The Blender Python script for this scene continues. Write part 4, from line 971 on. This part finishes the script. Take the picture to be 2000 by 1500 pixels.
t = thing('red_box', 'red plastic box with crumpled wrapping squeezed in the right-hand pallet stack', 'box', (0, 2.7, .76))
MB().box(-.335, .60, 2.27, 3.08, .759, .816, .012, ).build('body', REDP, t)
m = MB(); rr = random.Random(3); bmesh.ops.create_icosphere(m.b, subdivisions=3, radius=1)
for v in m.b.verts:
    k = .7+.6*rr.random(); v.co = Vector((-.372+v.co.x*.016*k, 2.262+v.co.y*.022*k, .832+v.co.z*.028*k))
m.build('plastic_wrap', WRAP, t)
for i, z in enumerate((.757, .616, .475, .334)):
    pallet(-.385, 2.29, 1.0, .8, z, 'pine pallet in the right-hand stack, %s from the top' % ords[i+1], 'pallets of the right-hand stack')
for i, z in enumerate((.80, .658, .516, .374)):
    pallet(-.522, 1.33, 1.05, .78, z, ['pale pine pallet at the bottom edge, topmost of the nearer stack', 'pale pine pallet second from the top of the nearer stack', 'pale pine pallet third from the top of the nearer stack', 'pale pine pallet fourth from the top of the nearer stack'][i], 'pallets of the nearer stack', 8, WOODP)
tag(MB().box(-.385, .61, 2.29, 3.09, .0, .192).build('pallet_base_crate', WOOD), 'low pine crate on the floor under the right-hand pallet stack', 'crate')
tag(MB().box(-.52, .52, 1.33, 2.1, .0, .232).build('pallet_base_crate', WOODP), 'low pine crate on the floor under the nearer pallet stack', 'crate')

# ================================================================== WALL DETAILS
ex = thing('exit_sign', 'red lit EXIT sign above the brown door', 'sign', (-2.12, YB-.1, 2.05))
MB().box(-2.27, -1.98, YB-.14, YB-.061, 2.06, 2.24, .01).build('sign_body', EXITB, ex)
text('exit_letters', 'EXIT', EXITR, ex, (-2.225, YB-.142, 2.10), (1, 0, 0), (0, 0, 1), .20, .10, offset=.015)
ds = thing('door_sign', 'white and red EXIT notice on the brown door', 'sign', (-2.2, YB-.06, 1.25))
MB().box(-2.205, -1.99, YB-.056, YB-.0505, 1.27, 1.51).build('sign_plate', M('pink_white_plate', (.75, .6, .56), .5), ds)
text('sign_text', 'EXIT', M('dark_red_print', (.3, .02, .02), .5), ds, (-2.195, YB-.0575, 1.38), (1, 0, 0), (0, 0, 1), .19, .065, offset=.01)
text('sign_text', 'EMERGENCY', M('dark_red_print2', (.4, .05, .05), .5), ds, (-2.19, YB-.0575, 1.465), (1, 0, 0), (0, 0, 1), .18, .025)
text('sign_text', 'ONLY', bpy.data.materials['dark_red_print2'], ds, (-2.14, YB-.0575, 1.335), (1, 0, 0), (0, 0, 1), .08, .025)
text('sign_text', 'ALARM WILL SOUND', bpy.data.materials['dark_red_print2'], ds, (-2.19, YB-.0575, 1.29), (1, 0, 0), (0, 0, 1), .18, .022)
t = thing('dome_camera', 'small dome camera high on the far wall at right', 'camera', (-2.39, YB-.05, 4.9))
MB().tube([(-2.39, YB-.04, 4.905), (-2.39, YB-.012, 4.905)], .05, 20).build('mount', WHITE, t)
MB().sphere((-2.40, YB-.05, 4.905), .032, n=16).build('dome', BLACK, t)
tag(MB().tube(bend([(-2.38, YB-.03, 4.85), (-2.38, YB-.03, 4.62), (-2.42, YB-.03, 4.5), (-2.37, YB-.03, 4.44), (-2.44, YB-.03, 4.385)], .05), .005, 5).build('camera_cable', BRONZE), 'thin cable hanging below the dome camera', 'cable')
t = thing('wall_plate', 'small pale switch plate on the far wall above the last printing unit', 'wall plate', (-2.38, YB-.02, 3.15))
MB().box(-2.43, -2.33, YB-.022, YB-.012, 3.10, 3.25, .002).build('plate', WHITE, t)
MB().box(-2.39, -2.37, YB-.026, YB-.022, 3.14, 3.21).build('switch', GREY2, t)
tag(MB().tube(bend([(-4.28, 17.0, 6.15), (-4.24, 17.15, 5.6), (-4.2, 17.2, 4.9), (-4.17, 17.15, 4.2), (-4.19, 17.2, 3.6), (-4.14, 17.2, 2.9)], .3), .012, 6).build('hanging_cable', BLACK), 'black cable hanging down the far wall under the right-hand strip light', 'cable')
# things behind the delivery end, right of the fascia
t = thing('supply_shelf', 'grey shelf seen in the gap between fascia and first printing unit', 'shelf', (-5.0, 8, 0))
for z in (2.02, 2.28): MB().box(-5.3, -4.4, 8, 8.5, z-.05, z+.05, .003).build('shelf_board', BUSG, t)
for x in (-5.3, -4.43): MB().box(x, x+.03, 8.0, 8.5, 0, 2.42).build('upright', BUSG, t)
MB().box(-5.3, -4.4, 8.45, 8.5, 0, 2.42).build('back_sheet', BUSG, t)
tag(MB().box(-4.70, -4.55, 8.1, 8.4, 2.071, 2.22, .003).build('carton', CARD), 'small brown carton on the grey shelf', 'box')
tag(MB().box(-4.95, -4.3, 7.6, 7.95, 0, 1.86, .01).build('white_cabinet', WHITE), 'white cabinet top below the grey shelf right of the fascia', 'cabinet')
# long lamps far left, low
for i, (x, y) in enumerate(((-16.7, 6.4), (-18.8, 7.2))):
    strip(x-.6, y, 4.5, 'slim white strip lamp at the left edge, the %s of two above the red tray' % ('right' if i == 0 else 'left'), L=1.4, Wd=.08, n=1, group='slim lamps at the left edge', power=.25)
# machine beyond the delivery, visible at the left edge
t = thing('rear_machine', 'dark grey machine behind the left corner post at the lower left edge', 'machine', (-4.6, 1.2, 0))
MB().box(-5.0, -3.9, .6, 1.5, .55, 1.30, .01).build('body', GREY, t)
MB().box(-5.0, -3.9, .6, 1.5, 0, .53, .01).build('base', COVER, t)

What is needed =>
Go through the listing above and restate it word for word.

The completed task =>
The Blender Python script for this scene continues. Write part 4, from line 971 on. This part finishes the script. Take the picture to be 2000 by 1500 pixels.
t = thing('red_box', 'red plastic box with crumpled wrapping squeezed in the right-hand pallet stack', 'box', (0, 2.7, .76))
MB().box(-.335, .60, 2.27, 3.08, .759, .816, .012, ).build('body', REDP, t)
m = MB(); rr = random.Random(3); bmesh.ops.create_icosphere(m.b, subdivisions=3, radius=1)
for v in m.b.verts:
    k = .7+.6*rr.random(); v.co = Vector((-.372+v.co.x*.016*k, 2.262+v.co.y*.022*k, .832+v.co.z*.028*k))
m.build('plastic_wrap', WRAP, t)
for i, z in enumerate((.757, .616, .475, .334)):
    pallet(-.385, 2.29, 1.0, .8, z, 'pine pallet in the right-hand stack, %s from the top' % ords[i+1], 'pallets of the right-hand stack')
for i, z in enumerate((.80, .658, .516, .374)):
    pallet(-.522, 1.33, 1.05, .78, z, ['pale pine pallet at the bottom edge, topmost of the nearer stack', 'pale pine pallet second from the top of the nearer stack', 'pale pine pallet third from the top of the nearer stack', 'pale pine pallet fourth from the top of the nearer stack'][i], 'pallets of the nearer stack', 8, WOODP)
tag(MB().box(-.385, .61, 2.29, 3.09, .0, .192).build('pallet_base_crate', WOOD), 'low pine crate on the floor under the right-hand pallet stack', 'crate')
tag(MB().box(-.52, .52, 1.33, 2.1, .0, .232).build('pallet_base_crate', WOODP), 'low pine crate on the floor under the nearer pallet stack', 'crate')

# ================================================================== WALL DETAILS
ex = thing('exit_sign', 'red lit EXIT sign above the brown door', 'sign', (-2.12, YB-.1, 2.05))
MB().box(-2.27, -1.98, YB-.14, YB-.061, 2.06, 2.24, .01).build('sign_body', EXITB, ex)
text('exit_letters', 'EXIT', EXITR, ex, (-2.225, YB-.142, 2.10), (1, 0, 0), (0, 0, 1), .20, .10, offset=.015)
ds = thing('door_sign', 'white and red EXIT notice on the brown door', 'sign', (-2.2, YB-.06, 1.25))
MB().box(-2.205, -1.99, YB-.056, YB-.0505, 1.27, 1.51).build('sign_plate', M('pink_white_plate', (.75, .6, .56), .5), ds)
text('sign_text', 'EXIT', M('dark_red_print', (.3, .02, .02), .5), ds, (-2.195, YB-.0575, 1.38), (1, 0, 0), (0, 0, 1), .19, .065, offset=.01)
text('sign_text', 'EMERGENCY', M('dark_red_print2', (.4, .05, .05), .5), ds, (-2.19, YB-.0575, 1.465), (1, 0, 0), (0, 0, 1), .18, .025)
text('sign_text', 'ONLY', bpy.data.materials['dark_red_print2'], ds, (-2.14, YB-.0575, 1.335), (1, 0, 0), (0, 0, 1), .08, .025)
text('sign_text', 'ALARM WILL SOUND', bpy.data.materials['dark_red_print2'], ds, (-2.19, YB-.0575, 1.29), (1, 0, 0), (0, 0, 1), .18, .022)
t = thing('dome_camera', 'small dome camera high on the far wall at right', 'camera', (-2.39, YB-.05, 4.9))
MB().tube([(-2.39, YB-.04, 4.905), (-2.39, YB-.012, 4.905)], .05, 20).build('mount', WHITE, t)
MB().sphere((-2.40, YB-.05, 4.905), .032, n=16).build('dome', BLACK, t)
tag(MB().tube(bend([(-2.38, YB-.03, 4.85), (-2.38, YB-.03, 4.62), (-2.42, YB-.03, 4.5), (-2.37, YB-.03, 4.44), (-2.44, YB-.03, 4.385)], .05), .005, 5).build('camera_cable', BRONZE), 'thin cable hanging below the dome camera', 'cable')
t = thing('wall_plate', 'small pale switch plate on the far wall above the last printing unit', 'wall plate', (-2.38, YB-.02, 3.15))
MB().box(-2.43, -2.33, YB-.022, YB-.012, 3.10, 3.25, .002).build('plate', WHITE, t)
MB().box(-2.39, -2.37, YB-.026, YB-.022, 3.14, 3.21).build('switch', GREY2, t)
tag(MB().tube(bend([(-4.28, 17.0, 6.15), (-4.24, 17.15, 5.6), (-4.2, 17.2, 4.9), (-4.17, 17.15, 4.2), (-4.19, 17.2, 3.6), (-4.14, 17.2, 2.9)], .3), .012, 6).build('hanging_cable', BLACK), 'black cable hanging down the far wall under the right-hand strip light', 'cable')
# things behind the delivery end, right of the fascia
t = thing('supply_shelf', 'grey shelf seen in the gap between fascia and first printing unit', 'shelf', (-5.0, 8, 0))
for z in (2.02, 2.28): MB().box(-5.3, -4.4, 8, 8.5, z-.05, z+.05, .003).build('shelf_board', BUSG, t)
for x in (-5.3, -4.43): MB().box(x, x+.03, 8.0, 8.5, 0, 2.42).build('upright', BUSG, t)
MB().box(-5.3, -4.4, 8.45, 8.5, 0, 2.42).build('back_sheet', BUSG, t)
tag(MB().box(-4.70, -4.55, 8.1, 8.4, 2.071, 2.22, .003).build('carton', CARD), 'small brown carton on the grey shelf', 'box')
tag(MB().box(-4.95, -4.3, 7.6, 7.95, 0, 1.86, .01).build('white_cabinet', WHITE), 'white cabinet top below the grey shelf right of the fascia', 'cabinet')
# long lamps far left, low
for i, (x, y) in enumerate(((-16.7, 6.4), (-18.8, 7.2))):
    strip(x-.6, y, 4.5, 'slim white strip lamp at the left edge, the %s of two above the red tray' % ('right' if i == 0 else 'left'), L=1.4, Wd=.08, n=1, group='slim lamps at the left edge', power=.25)
# machine beyond the delivery, visible at the left edge
t = thing('rear_machine', 'dark grey machine behind the left corner post at the lower left edge', 'machine', (-4.6, 1.2, 0))
MB().box(-5.0, -3.9, .6, 1.5, .55, 1.30, .01).build('body', GREY, t)
MB().box(-5.0, -3.9, .6, 1.5, 0, .53, .01).build('base', COVER, t)